Organizacional Culture: Complexity, Stories and the Path to Better Decision Making

by Augusto Cuginotti

When we face a group or organization, a collective that carry their stories and ways of making decisions, how do we understand and evaluate current results and redirect for different results?

One complex emergent factors when relating to a group of people is the culture that is created to sustain their relations. How to understand and be conscious of that culture? How to identify which decisions are recurring and maintained that eventually trap the collective into an unsustainable state? How to possibly steer to another direction?

It is not possible to work with culture based purely in analytical ways. Searching known practices of the past overlooks the property of culture recreating itself on every day choices.

In order to work with culture while acknowledging its complexity, there are three tenets that are supportive to go beyond comparing to the past:

  1. Contextualised Content
  2. Disintermediation
  3. Collective Judgement

Those three tenets will support developing the assumption of this approach which is to investigate how we are making the decisions we are making in the moment we make them.

That does not through away analysis and hypothesis, since we also reflect to understand the past decisions we are sustaining with the current one and why. By focusing in what decisions we are using to base our current choices, we can choose and act better in the future.

In order to surface current decisions in a culture, we ask for stories that are alive in an organisation, but do so following the three tenets below.

Contextualised Content

Do you remember that story that made sense when told in a party but did not have the same effect on your business meeting? Or the joke that is just not funny when you cross the border?

Every text has its container, its context. Stories work the same way. To collect stories and register them off context makes them either vague or transformed into something else by the listener who carries in himself a different context.

One strategy to separate text and context is to create a concept, an abstraction. Have you ever heard about Ubuntu or Ikigai, for example?

How many organisations carry the same concept described in a different form? What do they really mean in context?

This also happens when we transform our daily experiences into an abstract representation using a list of values, basic needs or archetypes.

Abstraction can be valid and representative, but if created by one and interpreted by others stripped of context, it’s common that narratives are normalised and therefore loose their originality together to the weak signals that make them unique and powerful for the original environment.

Disintermediation

The proverb says: “tale never loses in the telling”, which the Oxford Dictionary of Proverbs explains: “A story is very often exaggerated or embellished by the people who tell it”.

Disintermediation is to work to exclude the interpretation by a middleman, to get the narratives and the data associated with them directly form the teller to the relevant decision maker.

In order to exclude the middleman, instead of having someone interpreting narratives and its patterns, we invite the tellers themselves to interpret their own stories publicly.

In this process we withdraw the filter of whom did not live the tale and preserve the story so it can be judged directly from the source.

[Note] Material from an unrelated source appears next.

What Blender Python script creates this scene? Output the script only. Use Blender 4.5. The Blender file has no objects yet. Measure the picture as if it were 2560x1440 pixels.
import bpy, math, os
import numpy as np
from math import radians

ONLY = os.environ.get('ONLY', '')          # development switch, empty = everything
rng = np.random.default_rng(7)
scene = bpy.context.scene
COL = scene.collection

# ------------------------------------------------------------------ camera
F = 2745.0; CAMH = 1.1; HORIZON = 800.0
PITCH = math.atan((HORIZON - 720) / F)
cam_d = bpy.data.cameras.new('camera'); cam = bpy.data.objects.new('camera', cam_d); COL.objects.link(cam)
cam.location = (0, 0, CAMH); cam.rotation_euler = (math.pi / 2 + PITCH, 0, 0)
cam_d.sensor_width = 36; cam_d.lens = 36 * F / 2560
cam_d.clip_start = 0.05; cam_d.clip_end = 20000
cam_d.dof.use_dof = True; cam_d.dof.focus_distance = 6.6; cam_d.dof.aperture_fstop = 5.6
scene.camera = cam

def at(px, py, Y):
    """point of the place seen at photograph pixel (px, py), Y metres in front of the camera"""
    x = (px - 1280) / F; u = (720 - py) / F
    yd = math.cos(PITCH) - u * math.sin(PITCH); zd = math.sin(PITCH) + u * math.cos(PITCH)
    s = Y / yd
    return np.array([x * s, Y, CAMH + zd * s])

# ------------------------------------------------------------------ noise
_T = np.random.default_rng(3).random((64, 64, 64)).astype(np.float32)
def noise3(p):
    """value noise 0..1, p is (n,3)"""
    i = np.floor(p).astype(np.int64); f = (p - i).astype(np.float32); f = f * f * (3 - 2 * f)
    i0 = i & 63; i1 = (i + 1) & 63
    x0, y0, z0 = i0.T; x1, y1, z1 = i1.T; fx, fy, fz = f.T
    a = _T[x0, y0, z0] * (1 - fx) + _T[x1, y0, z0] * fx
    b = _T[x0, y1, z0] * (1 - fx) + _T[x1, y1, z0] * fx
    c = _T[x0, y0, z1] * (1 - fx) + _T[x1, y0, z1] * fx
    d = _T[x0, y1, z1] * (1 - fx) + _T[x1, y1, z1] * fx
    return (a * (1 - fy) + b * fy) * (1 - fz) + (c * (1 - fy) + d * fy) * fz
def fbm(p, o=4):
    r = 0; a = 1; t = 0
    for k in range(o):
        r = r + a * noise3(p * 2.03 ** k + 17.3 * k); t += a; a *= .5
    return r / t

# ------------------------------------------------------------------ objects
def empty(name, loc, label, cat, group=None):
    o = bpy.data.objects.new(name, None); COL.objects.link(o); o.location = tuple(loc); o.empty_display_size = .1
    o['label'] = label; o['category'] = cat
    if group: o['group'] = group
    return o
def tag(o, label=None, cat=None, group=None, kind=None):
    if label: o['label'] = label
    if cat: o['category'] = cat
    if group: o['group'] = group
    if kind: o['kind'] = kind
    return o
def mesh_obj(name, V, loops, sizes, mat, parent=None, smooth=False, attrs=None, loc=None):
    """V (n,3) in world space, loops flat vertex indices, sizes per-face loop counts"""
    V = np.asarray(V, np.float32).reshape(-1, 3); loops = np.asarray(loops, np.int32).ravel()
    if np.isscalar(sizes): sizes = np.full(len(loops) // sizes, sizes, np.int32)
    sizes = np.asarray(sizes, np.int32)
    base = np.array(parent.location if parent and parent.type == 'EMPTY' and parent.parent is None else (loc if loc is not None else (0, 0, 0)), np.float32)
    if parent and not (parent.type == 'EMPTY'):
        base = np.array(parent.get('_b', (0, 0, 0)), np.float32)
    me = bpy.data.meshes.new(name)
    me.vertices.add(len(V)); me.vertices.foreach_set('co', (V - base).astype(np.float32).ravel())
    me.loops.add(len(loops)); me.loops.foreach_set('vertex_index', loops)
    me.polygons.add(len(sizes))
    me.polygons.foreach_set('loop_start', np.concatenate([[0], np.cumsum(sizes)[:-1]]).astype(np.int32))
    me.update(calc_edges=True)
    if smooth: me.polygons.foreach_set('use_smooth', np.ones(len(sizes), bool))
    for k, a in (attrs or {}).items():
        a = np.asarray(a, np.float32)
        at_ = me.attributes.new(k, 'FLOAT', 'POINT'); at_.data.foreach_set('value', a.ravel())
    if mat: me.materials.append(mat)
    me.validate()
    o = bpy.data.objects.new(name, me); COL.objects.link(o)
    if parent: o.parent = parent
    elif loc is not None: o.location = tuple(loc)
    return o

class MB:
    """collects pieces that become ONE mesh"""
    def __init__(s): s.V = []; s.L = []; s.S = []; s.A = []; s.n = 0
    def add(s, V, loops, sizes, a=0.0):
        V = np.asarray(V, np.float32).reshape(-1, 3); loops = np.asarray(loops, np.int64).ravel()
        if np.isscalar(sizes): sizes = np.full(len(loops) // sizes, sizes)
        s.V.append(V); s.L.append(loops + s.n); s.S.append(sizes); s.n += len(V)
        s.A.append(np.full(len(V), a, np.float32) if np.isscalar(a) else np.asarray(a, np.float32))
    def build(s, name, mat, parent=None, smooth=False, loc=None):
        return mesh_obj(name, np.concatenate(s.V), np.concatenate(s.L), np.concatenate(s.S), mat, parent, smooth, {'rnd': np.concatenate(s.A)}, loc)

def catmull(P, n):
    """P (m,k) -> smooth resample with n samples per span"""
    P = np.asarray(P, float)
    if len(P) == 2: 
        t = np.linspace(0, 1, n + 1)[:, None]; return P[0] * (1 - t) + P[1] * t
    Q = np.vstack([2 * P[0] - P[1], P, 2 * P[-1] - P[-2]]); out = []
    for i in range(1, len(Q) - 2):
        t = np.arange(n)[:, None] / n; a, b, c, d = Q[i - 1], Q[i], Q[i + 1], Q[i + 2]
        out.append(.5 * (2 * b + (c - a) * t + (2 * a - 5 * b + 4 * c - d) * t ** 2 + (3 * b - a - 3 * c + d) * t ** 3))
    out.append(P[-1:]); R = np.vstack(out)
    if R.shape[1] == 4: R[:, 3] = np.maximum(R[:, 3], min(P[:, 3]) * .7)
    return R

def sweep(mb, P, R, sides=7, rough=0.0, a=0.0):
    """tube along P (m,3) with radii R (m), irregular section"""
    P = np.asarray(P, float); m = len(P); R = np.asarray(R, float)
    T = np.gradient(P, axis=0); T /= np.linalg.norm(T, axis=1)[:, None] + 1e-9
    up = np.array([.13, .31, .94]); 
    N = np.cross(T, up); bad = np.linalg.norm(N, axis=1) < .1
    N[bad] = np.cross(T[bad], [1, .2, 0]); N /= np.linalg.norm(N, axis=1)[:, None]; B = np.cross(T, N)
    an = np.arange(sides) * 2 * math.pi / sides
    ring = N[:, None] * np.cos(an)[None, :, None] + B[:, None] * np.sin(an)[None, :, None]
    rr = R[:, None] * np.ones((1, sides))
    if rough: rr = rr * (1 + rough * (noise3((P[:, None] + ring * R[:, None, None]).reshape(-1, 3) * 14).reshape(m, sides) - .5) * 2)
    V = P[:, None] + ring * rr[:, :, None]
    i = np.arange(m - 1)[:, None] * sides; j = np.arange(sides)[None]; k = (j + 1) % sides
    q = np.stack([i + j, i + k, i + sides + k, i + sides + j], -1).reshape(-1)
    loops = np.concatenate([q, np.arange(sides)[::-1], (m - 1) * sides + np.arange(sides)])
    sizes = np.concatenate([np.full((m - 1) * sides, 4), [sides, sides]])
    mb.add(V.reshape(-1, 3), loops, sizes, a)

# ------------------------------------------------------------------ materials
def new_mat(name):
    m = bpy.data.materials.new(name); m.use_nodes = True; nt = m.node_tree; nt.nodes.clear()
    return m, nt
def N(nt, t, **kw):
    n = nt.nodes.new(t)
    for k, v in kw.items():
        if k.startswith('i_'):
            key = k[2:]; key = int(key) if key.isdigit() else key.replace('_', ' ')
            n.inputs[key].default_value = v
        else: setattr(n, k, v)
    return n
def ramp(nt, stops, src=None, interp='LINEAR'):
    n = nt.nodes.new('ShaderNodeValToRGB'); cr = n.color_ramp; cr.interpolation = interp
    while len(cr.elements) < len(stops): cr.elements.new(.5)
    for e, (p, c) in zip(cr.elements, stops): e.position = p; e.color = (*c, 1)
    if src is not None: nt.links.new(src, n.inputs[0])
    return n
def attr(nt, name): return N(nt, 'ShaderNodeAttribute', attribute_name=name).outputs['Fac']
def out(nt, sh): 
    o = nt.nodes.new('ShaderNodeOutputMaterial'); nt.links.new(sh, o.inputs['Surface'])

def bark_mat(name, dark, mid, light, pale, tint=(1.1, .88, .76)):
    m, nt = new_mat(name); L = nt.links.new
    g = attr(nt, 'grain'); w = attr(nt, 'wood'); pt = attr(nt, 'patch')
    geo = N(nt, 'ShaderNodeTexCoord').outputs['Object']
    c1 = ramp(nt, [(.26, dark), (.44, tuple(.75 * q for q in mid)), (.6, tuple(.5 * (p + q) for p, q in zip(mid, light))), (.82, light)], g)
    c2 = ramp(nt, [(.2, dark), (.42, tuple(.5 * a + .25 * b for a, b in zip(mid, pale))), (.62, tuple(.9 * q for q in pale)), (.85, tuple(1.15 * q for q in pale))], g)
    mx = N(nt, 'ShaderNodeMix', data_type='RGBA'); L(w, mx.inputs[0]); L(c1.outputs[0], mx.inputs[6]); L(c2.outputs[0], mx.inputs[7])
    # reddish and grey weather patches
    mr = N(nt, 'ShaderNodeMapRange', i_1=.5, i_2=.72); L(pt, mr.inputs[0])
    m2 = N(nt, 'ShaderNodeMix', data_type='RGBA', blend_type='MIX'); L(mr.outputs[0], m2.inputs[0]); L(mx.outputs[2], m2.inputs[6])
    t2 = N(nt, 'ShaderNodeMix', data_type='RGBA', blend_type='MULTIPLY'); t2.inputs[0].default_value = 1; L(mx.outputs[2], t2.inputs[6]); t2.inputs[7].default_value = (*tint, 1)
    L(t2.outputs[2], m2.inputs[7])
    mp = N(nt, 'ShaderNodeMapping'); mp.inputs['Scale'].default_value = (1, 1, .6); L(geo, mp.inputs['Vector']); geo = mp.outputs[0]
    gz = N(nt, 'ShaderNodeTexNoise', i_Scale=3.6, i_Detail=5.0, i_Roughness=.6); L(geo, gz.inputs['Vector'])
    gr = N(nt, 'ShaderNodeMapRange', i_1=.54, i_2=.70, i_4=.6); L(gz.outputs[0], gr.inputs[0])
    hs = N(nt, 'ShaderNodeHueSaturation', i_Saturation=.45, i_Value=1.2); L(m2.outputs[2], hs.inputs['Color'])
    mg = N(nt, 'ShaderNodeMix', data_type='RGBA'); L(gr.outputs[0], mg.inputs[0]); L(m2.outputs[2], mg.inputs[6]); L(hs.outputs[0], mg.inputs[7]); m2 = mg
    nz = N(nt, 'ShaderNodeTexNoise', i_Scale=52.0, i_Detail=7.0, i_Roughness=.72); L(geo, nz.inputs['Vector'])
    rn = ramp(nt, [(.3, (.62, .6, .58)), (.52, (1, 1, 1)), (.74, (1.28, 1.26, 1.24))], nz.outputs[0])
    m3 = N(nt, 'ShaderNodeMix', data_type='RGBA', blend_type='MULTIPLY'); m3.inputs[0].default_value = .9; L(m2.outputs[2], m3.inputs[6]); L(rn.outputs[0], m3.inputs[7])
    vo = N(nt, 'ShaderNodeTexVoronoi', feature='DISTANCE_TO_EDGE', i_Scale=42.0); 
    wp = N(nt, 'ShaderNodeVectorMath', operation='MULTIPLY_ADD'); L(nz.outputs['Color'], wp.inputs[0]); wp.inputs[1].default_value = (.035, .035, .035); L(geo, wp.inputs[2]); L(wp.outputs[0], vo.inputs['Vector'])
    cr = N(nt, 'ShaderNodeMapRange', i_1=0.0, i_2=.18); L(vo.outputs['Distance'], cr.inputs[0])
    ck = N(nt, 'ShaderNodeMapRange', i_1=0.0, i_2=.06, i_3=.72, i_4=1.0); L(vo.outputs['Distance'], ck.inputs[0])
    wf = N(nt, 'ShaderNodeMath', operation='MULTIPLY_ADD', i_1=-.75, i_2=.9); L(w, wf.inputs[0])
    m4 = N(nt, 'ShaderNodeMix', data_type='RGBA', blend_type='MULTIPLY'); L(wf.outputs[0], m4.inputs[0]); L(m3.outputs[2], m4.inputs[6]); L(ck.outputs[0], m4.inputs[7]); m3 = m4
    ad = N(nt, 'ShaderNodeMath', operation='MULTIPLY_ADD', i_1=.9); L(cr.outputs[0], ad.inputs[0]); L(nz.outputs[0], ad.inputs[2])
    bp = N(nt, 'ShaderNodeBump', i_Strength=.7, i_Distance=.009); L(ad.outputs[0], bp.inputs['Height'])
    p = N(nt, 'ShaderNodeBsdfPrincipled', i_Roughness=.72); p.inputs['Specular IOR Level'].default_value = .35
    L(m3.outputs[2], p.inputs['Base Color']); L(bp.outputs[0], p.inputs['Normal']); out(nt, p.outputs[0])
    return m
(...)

One common way to intermediate is to create an abstraction, like mentioned above. Another is the side effect of hierarchy, where in many cases the information is chewed by one and then eaten by the decision maker, something that might be effective when analyzing P&L, but not so much in matters of understanding culture. When decision makers are far from the source, a known sentence emerges in the corridors: “they don’t know how things really work here”.

Collective Judgement

Besides retiring out middleman, there is always a need to carefully look to out inside man. This is to look inside ourselves, our interpretative lenses that can challenge us. How can we protect ourselves from the common tendency of judging the way we always judge?

One way to work this tendency, specially when in a collective space like an organization, is to open spaces to allow matters to be collective judged.

Our goal here, facing the stories we have collected from organizations and communities, is to them judge more and not less. Here is not about suspending judgement, but quite the opposite, to twist them together embracing more views.

Judgements are richer when intertwined by the people who carry relevant context for decision making, allowing broader options for future steps.

Better Decisions

Organizational culture is about complex decision making in a collective environment. To relate to cultural phenomena, projects should be interpretative by nature and not purely analytical, bringing stories rather than concepts; should be interpreted by the source of stories so weak signals are not filtered out; and finally should allow for intertwined interpretations, an encounter of many judgements rather than a single one.

This conversational approach might not have been practical in the past due to our inability to structure productive collective conversations, so the only option was to divide and conquer. This is not the case anymore: we can have better, more complete and more collectively owned judgement of organizational culture by approaching it in conversation.